Here is where I recognize, first, a generational divide. Folks in their late twenties and thirties, especially in the USA, espouse a cult of youthfulness. They – we – were born in the ’80s and ’90s and have rebelled against the outdated and frankly dull-seeming model of “adult” that we knew from childhood. When our parents were our age they already had five or ten kids, spent miserable weekends doing yardwork, gave their dry-cleaner a personalized Christmas card, and had given up on rock music. Not us. We continue to play video games and wear hoodies to work, we date longer and change employers more, we keep up with the internet lingo. In fact, an entirely novel category of American slang has been fitted to this cultural zeitgeist, where the best friends of a “man-child” are his “fam,” the newfangled gerund “adulting” pertains to making responsible decisions, and all the boring minutiae of personal administration are known (and dreaded) as “life admin.”

Is this phenomenon reflected in Luxembourgish society? To an extent, yes: thirty-something “youths” everywhere have faced similar technological shakeups and cultural shifts, at least in the West. And everyone, regardless of age, gets exasperated from stupid nonsense like having to find, call, and wait all day for an electrician. But it also strikes me that youngish Luxembourgers don’t rally around their annoyance at life admin with the same cultural import as their American cousins do. I observe that many of my Luxembourgish counterparts navigate the “adult” world of taxes and insurance with a certainty that is partly homegrown, and which I might have too if I were operating in my anglophone motherland, but that is also partly cultural. The tricks and processes of life admin are known within family and friend circles, are even celebrated in the case of state-facilitated actions like applying for tuition reimbursement. In contrast, personal administration across the Atlantic is a psyche-snapping free-for-all informed by internet randos and anomalously opinionated acquaintances, and exacerbated by stressful conditions like working two jobs or (justifiably) worrying that a marauding band of brainwashed losers might storm the Capitol building at any moment.

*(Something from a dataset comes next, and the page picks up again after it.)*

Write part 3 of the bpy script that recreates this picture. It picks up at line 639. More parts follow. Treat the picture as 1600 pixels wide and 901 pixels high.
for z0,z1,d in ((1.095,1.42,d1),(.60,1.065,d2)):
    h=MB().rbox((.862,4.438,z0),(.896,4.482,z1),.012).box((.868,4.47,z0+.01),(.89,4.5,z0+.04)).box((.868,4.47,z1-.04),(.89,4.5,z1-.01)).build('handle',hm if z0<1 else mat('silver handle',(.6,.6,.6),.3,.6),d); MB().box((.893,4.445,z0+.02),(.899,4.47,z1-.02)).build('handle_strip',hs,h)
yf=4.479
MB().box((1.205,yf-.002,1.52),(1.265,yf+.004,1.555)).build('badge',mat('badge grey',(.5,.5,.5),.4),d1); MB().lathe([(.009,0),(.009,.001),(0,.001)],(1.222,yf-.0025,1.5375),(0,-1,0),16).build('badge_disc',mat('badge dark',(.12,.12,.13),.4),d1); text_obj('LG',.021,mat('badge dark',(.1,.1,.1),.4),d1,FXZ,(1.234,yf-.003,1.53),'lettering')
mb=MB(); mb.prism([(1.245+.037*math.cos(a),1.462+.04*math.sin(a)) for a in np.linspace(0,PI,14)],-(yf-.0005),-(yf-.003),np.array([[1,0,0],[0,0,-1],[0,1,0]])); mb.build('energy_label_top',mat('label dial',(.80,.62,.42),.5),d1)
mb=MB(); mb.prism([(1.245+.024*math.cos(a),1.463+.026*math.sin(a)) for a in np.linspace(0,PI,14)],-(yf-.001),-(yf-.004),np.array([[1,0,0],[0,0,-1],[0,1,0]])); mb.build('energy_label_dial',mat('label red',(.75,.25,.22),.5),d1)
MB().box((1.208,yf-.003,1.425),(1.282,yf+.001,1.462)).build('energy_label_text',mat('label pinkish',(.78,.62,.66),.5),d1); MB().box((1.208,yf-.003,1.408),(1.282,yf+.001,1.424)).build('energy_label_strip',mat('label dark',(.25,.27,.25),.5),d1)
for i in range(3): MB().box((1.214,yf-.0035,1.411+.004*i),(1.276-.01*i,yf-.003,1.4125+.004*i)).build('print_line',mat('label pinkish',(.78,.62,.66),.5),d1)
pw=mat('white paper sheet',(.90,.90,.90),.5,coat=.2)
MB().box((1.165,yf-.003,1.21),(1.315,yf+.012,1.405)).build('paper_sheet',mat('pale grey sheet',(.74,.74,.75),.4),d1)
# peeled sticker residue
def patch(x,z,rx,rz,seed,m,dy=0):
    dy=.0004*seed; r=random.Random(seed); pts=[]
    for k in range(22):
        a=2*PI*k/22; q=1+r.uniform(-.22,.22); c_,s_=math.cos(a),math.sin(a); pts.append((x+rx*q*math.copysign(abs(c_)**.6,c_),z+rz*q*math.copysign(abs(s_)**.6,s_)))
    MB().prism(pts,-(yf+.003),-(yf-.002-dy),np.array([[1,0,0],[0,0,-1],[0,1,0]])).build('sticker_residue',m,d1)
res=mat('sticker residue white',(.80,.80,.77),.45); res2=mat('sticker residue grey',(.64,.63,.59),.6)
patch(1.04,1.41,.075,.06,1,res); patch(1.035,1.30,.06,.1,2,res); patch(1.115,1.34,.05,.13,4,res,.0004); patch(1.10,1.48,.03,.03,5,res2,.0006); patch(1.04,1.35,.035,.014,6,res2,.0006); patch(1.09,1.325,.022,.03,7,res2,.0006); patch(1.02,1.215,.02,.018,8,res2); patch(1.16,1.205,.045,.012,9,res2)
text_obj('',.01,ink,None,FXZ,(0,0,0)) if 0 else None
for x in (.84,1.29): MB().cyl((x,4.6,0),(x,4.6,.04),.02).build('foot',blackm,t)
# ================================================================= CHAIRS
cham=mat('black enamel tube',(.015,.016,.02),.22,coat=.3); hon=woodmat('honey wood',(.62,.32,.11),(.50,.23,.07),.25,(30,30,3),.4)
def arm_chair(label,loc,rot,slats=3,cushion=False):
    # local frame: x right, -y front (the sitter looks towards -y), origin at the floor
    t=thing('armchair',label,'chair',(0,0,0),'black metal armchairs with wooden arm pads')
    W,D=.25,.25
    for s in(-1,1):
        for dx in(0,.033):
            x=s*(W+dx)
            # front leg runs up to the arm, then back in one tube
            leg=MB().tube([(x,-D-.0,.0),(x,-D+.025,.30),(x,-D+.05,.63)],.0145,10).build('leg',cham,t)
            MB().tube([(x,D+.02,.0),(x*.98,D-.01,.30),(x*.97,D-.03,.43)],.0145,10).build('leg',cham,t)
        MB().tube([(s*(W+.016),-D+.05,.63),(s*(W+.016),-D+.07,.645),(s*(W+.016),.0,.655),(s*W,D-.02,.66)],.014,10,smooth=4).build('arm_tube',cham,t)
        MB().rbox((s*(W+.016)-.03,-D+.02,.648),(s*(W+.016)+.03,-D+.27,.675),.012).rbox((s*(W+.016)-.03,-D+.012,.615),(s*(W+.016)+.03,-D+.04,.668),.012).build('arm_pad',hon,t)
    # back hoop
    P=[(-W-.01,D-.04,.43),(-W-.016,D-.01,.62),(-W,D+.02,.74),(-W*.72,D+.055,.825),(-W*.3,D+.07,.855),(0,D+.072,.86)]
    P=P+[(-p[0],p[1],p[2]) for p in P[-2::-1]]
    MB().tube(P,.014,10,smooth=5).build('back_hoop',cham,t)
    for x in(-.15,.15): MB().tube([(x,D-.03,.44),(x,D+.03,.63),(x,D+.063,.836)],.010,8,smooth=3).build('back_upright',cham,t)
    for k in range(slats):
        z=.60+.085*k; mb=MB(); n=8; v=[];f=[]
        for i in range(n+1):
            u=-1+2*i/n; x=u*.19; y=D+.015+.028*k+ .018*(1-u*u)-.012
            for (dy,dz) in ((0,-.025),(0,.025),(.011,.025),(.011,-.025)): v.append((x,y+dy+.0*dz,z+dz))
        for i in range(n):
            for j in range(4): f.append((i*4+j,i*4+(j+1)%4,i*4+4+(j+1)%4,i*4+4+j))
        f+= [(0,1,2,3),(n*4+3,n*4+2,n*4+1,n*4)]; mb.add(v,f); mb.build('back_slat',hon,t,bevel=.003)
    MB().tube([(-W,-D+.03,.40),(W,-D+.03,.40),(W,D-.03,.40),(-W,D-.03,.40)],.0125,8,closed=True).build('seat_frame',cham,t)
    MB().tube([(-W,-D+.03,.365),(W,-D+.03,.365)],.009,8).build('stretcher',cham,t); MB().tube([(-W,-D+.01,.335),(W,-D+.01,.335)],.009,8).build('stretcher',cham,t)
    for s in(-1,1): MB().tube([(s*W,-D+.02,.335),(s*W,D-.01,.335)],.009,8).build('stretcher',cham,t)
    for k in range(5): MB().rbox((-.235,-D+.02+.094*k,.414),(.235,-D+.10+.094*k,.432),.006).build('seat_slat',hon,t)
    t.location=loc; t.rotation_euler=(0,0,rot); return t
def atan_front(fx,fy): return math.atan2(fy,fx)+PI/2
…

I don’t mean to suggest that life, and therefore life admin, is easy in the Grand Duchy, only that there is a faint but palpable attitudinal split. What I see in Luxembourg is a relative tendency for systemic trust and networked knowledge, and more experiential affinity between parent and thirty-something child. What I don’t see (as much) is the perception that personal administration is situationally unique and generation-definingly obnoxious. And yet, man-children overrun both societies… it will be fascinating to watch them evolve, variously, into Luxembourgish and American old-man-children. Will “adulting” become “senioring,” a similarly ironic term for doing elderly things while feeling like a kid? I’m off to the park, Mable – gotta feed the ducks while ripping my Nintendo Switch a new one on the latest Smash Bros game.